> _Data section_
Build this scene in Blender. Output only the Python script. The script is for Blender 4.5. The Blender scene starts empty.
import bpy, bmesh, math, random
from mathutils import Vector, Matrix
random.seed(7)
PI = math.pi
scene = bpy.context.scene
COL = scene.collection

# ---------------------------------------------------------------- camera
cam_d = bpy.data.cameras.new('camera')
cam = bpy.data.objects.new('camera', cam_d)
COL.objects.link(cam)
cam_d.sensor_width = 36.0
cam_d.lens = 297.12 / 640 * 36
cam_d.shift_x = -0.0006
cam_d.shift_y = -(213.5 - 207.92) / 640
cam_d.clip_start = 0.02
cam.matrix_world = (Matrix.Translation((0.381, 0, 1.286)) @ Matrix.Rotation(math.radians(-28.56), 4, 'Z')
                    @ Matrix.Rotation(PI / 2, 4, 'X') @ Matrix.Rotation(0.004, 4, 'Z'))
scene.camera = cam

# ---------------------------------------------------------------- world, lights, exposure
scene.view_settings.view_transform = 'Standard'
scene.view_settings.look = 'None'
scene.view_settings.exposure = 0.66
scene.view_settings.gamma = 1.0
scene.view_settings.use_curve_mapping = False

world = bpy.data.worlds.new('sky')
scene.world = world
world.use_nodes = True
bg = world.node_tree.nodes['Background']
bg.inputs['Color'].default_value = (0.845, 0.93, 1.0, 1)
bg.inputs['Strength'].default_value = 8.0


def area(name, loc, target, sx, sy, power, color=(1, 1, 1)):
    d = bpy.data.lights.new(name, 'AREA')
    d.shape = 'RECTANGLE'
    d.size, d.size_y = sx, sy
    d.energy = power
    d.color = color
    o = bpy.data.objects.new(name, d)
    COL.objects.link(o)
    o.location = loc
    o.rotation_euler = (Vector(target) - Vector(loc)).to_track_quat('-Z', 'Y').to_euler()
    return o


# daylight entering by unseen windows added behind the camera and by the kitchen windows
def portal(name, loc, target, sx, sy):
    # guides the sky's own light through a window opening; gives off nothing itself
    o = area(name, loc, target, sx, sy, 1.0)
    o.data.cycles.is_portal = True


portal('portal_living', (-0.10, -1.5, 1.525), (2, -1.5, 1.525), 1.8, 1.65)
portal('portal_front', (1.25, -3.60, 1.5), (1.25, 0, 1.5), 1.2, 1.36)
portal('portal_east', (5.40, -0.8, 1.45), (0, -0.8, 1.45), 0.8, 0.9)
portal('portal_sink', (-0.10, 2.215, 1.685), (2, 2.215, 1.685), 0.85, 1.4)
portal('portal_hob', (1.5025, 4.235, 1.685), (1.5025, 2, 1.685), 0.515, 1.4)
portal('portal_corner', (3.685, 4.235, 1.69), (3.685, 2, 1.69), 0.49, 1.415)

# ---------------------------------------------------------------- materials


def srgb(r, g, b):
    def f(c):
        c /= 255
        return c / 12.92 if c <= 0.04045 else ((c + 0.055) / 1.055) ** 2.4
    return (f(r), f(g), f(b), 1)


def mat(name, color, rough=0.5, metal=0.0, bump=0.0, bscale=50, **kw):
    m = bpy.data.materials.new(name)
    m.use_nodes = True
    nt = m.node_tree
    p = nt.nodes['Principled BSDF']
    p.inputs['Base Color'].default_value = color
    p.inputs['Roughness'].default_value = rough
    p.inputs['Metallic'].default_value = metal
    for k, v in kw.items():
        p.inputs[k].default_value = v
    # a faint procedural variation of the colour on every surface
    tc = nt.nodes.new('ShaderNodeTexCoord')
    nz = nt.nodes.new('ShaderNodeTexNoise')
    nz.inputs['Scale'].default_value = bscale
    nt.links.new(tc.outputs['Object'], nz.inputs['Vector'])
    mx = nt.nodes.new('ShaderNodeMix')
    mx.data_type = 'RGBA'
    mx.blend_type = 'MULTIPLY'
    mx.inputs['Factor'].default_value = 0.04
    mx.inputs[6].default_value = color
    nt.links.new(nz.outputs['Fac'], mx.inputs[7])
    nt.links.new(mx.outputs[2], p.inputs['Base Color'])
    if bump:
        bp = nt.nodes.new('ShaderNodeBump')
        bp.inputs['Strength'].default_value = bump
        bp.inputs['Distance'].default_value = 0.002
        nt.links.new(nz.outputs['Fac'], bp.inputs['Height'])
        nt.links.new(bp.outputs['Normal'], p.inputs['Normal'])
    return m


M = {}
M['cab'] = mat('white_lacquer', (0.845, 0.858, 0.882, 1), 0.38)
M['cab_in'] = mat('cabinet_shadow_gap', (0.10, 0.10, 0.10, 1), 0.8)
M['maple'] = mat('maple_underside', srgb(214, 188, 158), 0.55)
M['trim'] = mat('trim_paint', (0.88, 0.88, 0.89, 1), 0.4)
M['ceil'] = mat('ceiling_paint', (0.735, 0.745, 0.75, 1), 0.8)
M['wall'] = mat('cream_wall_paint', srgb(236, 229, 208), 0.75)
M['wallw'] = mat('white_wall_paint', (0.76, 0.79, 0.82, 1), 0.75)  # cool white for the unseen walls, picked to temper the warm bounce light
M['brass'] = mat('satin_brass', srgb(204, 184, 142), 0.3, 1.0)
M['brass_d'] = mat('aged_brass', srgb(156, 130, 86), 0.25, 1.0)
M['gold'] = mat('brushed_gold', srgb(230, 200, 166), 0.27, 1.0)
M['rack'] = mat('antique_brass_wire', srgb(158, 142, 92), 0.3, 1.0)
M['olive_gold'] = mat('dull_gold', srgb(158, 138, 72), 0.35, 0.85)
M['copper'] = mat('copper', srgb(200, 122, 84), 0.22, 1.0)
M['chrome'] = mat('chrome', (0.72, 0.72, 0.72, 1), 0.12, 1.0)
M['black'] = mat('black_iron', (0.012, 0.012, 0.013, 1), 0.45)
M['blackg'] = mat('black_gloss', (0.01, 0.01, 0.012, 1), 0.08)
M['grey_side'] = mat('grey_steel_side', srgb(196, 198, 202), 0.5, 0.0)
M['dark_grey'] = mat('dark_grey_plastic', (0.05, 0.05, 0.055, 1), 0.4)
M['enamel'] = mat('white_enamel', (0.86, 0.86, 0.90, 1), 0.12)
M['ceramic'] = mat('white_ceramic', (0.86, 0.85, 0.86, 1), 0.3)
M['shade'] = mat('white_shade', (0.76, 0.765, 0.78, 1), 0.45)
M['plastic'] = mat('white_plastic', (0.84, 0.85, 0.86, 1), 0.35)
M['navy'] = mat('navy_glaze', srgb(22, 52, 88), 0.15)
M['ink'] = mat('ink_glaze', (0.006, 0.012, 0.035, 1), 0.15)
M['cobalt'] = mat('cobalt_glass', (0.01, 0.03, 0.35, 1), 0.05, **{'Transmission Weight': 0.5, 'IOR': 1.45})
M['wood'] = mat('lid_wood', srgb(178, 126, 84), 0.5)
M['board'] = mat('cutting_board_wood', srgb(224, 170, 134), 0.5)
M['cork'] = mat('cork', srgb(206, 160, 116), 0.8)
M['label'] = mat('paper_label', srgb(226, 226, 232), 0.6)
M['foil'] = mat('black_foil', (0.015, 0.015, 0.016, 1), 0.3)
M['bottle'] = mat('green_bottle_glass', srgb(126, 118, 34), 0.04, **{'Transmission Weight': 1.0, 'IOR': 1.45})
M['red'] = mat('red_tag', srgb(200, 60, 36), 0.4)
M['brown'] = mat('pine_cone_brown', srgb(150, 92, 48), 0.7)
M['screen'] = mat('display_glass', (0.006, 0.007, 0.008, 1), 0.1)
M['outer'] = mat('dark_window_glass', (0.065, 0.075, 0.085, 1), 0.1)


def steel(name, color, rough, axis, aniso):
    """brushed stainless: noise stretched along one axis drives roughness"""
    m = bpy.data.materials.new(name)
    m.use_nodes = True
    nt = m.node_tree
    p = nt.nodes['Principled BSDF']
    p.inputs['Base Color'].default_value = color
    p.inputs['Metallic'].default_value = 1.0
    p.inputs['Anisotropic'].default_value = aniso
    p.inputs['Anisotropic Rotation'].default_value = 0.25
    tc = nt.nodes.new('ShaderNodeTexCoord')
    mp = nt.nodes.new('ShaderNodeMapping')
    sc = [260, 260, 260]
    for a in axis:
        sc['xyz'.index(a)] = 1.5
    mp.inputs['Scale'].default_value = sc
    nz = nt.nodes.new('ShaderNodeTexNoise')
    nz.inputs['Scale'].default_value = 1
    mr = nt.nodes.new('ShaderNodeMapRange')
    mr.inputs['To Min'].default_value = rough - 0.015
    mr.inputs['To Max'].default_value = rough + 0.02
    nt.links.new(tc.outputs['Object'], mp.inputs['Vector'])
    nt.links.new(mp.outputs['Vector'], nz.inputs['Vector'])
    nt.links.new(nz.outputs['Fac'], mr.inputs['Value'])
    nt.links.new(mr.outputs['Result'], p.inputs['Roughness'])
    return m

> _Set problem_
Reprint the data above from the opening line to the line holding "o.data.cycles.is_portal = True", inclusive, and nothing else.

> _Task answer_
Build this scene in Blender. Output only the Python script. The script is for Blender 4.5. The Blender scene starts empty.
import bpy, bmesh, math, random
from mathutils import Vector, Matrix
random.seed(7)
PI = math.pi
scene = bpy.context.scene
COL = scene.collection

# ---------------------------------------------------------------- camera
cam_d = bpy.data.cameras.new('camera')
cam = bpy.data.objects.new('camera', cam_d)
COL.objects.link(cam)
cam_d.sensor_width = 36.0
cam_d.lens = 297.12 / 640 * 36
cam_d.shift_x = -0.0006
cam_d.shift_y = -(213.5 - 207.92) / 640
cam_d.clip_start = 0.02
cam.matrix_world = (Matrix.Translation((0.381, 0, 1.286)) @ Matrix.Rotation(math.radians(-28.56), 4, 'Z')
                    @ Matrix.Rotation(PI / 2, 4, 'X') @ Matrix.Rotation(0.004, 4, 'Z'))
scene.camera = cam

# ---------------------------------------------------------------- world, lights, exposure
scene.view_settings.view_transform = 'Standard'
scene.view_settings.look = 'None'
scene.view_settings.exposure = 0.66
scene.view_settings.gamma = 1.0
scene.view_settings.use_curve_mapping = False

world = bpy.data.worlds.new('sky')
scene.world = world
world.use_nodes = True
bg = world.node_tree.nodes['Background']
bg.inputs['Color'].default_value = (0.845, 0.93, 1.0, 1)
bg.inputs['Strength'].default_value = 8.0


def area(name, loc, target, sx, sy, power, color=(1, 1, 1)):
    d = bpy.data.lights.new(name, 'AREA')
    d.shape = 'RECTANGLE'
    d.size, d.size_y = sx, sy
    d.energy = power
    d.color = color
    o = bpy.data.objects.new(name, d)
    COL.objects.link(o)
    o.location = loc
    o.rotation_euler = (Vector(target) - Vector(loc)).to_track_quat('-Z', 'Y').to_euler()
    return o


# daylight entering by unseen windows added behind the camera and by the kitchen windows
def portal(name, loc, target, sx, sy):
    # guides the sky's own light through a window opening; gives off nothing itself
    o = area(name, loc, target, sx, sy, 1.0)
    o.data.cycles.is_portal = True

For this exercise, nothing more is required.